▸ Task instructions
What are the lines from the one with "Generate a Blender" through the one with "from mathutils import Vector, Matrix", inclusive? Output them exactly, and leave out the pictures.

▸ Raw data
=====
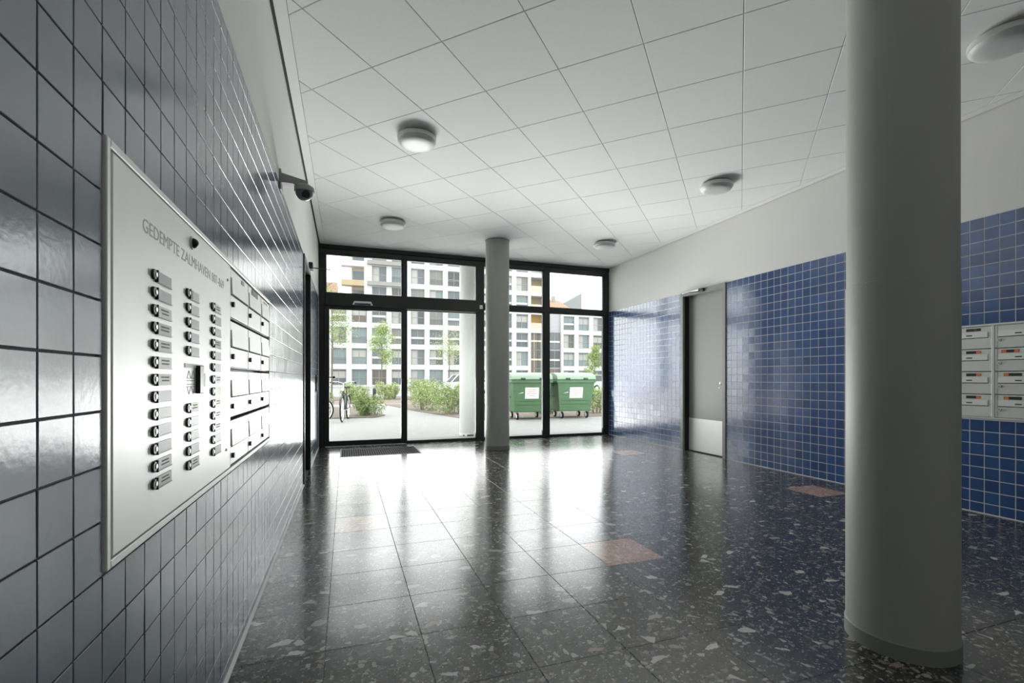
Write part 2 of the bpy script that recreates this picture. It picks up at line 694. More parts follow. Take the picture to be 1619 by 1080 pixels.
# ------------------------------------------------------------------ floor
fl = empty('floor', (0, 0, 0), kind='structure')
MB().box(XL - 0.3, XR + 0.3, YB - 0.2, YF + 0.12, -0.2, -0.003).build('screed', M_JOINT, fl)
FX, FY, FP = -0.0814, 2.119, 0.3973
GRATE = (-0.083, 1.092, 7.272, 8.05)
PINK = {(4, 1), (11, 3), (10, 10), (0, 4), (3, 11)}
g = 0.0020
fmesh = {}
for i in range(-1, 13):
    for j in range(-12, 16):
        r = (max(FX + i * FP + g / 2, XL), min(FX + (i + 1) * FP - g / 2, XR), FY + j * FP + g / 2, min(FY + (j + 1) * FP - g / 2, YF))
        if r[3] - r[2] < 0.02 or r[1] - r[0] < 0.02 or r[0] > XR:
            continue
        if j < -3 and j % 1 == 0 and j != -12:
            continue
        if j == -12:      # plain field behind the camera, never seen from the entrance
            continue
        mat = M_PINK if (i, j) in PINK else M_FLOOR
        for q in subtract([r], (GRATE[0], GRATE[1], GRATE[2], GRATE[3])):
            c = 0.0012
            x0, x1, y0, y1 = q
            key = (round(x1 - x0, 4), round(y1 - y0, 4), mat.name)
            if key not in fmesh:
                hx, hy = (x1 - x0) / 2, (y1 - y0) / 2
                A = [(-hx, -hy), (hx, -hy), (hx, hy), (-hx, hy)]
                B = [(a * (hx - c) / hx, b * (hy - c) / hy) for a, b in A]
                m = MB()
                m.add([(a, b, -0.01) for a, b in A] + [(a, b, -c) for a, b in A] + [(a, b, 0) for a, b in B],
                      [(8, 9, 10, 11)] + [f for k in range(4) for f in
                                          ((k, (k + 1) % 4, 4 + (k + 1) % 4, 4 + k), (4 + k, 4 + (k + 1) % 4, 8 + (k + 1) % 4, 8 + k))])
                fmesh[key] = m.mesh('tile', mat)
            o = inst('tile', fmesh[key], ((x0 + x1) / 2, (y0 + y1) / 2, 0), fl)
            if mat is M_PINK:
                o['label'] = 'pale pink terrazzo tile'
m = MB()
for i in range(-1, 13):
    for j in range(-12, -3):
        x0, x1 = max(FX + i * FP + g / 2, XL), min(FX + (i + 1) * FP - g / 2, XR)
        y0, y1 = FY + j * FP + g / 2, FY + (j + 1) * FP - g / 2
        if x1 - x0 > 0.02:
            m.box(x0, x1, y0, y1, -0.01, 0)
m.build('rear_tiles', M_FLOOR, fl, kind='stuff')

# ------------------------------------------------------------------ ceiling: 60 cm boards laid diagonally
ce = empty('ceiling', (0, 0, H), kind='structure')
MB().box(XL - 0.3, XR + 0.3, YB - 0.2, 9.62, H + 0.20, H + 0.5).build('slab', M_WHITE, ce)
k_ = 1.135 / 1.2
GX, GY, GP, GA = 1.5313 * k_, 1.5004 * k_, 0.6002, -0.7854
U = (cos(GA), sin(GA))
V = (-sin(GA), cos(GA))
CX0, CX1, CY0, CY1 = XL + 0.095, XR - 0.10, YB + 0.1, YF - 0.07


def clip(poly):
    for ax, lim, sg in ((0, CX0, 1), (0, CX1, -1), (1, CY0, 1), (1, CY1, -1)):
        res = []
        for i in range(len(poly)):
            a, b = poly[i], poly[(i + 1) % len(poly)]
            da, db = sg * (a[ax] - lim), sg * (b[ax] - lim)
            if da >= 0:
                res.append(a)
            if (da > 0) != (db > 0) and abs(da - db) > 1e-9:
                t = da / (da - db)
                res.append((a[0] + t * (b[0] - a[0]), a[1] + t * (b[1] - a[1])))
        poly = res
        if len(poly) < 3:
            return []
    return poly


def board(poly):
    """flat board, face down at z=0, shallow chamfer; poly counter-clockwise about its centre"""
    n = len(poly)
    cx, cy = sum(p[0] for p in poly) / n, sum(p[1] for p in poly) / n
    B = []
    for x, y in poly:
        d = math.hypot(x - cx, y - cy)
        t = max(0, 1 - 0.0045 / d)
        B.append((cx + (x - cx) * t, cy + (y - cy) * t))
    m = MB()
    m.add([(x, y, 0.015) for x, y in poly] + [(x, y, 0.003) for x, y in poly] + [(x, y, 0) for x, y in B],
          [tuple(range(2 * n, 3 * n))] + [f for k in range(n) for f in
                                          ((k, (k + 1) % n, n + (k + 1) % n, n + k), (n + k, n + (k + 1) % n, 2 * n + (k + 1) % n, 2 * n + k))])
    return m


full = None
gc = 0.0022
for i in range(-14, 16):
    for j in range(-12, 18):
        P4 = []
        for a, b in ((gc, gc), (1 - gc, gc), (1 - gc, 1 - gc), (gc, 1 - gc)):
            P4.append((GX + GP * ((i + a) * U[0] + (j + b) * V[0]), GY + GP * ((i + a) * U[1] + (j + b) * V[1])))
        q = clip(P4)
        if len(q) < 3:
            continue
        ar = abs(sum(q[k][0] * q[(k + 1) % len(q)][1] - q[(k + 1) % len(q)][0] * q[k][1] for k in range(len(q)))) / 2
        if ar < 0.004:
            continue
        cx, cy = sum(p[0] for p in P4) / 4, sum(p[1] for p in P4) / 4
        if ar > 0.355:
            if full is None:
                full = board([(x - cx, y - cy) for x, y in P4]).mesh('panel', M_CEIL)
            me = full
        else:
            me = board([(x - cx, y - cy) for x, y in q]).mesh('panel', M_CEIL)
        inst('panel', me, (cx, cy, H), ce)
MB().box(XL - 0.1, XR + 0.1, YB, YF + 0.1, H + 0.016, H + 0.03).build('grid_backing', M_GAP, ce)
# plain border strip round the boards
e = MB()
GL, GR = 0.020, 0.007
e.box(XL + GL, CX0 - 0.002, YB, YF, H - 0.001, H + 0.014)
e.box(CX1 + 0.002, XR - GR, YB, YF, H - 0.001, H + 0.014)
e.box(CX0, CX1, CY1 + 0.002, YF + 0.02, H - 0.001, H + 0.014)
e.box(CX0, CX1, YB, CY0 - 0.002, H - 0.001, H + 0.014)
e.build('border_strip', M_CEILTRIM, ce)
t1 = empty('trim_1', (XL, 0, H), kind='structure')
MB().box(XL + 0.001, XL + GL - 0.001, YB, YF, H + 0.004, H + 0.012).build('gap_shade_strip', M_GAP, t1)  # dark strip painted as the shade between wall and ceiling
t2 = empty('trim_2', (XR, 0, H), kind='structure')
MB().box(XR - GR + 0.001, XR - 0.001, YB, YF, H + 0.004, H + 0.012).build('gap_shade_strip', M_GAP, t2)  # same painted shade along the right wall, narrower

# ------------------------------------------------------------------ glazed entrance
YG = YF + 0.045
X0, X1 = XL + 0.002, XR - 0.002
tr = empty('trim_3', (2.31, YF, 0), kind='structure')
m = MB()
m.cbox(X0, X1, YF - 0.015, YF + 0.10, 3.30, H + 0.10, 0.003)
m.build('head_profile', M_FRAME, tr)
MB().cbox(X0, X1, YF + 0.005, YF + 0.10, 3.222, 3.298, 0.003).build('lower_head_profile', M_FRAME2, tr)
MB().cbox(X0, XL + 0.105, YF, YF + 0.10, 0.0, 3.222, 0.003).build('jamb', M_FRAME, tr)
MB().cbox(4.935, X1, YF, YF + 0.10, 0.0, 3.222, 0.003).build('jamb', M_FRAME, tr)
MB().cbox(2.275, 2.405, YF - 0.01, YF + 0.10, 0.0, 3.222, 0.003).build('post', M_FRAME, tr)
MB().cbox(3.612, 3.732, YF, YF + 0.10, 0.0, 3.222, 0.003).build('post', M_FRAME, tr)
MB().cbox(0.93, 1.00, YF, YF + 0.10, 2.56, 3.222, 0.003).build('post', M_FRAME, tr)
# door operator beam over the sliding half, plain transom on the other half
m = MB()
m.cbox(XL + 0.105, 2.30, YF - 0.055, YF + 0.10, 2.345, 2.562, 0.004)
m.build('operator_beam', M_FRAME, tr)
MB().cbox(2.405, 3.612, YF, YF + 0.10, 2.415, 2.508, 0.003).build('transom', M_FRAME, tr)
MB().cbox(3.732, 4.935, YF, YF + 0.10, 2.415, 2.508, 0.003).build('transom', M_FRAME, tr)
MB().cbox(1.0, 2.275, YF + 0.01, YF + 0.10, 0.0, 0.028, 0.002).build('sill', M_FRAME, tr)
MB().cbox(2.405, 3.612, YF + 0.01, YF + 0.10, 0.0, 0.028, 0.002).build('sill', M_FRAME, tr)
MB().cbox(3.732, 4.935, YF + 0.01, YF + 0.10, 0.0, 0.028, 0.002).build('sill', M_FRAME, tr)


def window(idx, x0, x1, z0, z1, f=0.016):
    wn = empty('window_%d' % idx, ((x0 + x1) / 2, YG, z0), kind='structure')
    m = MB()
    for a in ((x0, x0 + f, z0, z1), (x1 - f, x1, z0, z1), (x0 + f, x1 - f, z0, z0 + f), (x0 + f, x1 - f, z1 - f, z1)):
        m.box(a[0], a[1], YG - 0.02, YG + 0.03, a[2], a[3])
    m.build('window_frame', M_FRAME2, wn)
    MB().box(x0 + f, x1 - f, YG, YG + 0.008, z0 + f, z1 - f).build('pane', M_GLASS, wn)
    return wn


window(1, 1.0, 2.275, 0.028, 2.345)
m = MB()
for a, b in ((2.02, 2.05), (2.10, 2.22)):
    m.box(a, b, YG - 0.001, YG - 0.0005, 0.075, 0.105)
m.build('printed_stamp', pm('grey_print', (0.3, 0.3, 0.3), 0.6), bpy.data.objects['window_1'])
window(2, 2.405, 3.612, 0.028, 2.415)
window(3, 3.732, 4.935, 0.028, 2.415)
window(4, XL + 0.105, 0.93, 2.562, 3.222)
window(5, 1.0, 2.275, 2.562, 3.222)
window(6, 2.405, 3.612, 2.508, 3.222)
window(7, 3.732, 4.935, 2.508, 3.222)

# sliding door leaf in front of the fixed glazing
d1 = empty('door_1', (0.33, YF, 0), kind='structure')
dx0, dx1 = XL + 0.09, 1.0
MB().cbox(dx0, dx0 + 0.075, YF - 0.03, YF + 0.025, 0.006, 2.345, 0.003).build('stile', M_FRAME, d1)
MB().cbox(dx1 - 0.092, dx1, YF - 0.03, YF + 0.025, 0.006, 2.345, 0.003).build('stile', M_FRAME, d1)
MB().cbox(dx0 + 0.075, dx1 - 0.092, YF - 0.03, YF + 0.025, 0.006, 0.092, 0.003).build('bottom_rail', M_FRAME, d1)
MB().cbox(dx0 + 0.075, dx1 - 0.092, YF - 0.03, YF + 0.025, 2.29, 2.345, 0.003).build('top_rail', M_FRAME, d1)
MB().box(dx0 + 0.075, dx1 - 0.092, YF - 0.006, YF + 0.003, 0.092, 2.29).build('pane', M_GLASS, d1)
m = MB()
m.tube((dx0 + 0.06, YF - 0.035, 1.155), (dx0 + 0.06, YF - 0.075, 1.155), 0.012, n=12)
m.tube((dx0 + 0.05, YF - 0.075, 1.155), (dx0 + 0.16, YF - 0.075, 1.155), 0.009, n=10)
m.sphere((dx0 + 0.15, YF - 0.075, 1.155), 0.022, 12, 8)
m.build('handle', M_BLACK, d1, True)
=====
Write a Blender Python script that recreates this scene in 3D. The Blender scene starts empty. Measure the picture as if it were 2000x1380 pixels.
=====
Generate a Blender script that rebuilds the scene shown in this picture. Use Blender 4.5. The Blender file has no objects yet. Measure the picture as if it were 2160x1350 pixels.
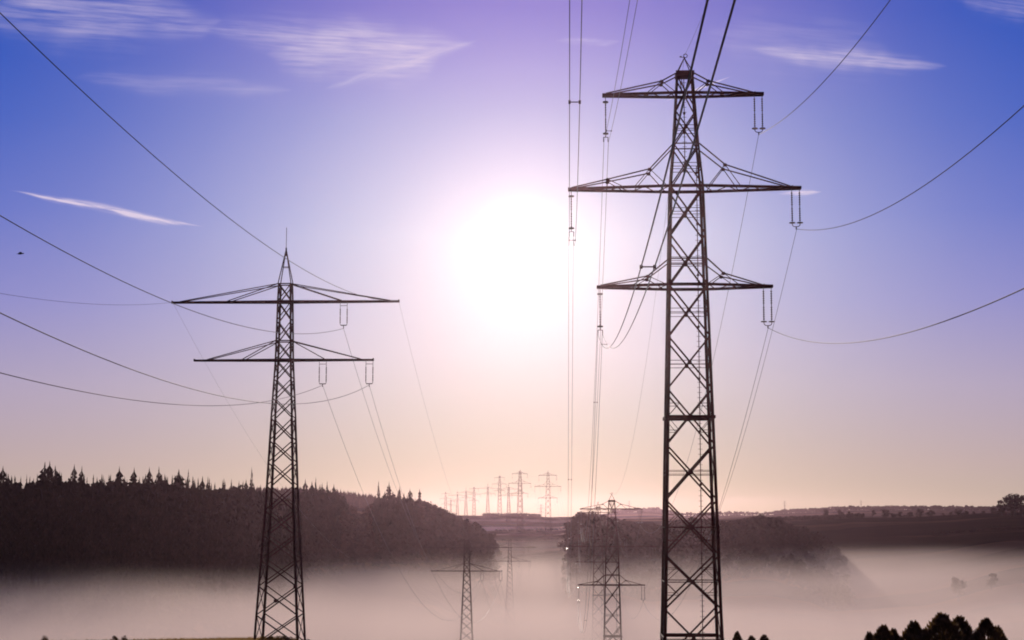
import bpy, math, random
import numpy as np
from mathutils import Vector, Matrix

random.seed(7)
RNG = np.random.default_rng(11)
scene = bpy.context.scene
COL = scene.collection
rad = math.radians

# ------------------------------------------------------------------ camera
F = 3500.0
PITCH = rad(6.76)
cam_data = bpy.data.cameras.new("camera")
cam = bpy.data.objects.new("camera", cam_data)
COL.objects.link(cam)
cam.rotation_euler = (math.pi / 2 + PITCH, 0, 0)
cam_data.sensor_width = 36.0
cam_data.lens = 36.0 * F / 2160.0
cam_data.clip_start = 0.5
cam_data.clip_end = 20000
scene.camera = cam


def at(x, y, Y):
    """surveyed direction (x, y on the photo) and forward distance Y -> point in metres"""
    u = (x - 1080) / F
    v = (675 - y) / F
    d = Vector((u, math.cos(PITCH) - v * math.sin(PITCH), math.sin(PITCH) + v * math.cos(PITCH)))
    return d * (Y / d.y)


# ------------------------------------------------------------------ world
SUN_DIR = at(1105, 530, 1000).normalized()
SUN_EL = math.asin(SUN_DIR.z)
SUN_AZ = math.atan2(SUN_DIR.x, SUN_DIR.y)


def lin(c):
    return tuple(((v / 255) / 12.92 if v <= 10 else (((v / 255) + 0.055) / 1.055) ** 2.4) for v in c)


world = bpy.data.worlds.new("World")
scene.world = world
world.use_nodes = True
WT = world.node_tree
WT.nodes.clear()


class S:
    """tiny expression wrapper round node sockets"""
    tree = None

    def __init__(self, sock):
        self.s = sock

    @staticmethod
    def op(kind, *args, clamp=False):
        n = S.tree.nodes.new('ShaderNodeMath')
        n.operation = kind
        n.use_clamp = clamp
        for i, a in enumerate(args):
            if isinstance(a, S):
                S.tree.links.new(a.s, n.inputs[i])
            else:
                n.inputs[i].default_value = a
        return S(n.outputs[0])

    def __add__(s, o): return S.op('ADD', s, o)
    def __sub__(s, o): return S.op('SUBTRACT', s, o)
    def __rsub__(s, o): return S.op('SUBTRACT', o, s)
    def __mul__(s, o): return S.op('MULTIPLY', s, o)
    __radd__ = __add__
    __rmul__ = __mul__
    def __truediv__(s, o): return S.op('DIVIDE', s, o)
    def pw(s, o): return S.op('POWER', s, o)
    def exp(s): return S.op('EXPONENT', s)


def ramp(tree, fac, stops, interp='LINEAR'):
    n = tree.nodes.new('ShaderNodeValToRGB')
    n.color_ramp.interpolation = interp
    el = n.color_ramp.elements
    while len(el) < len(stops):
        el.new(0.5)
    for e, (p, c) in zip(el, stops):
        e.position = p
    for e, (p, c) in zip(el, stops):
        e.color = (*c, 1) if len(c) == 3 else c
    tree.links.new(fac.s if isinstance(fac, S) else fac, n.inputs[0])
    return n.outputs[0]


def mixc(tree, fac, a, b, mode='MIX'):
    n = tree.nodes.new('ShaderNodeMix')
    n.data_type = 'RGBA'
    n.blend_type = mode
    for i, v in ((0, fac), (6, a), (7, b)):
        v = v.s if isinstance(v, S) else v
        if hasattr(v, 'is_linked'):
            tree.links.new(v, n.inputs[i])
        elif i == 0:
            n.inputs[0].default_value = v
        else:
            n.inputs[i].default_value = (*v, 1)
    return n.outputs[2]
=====
▸ Exercise result
Generate a Blender script that rebuilds the scene shown in this picture. Use Blender 4.5. The Blender file has no objects yet. Measure the picture as if it were 2160x1350 pixels.
import bpy, math, random
import numpy as np
from mathutils import Vector, Matrix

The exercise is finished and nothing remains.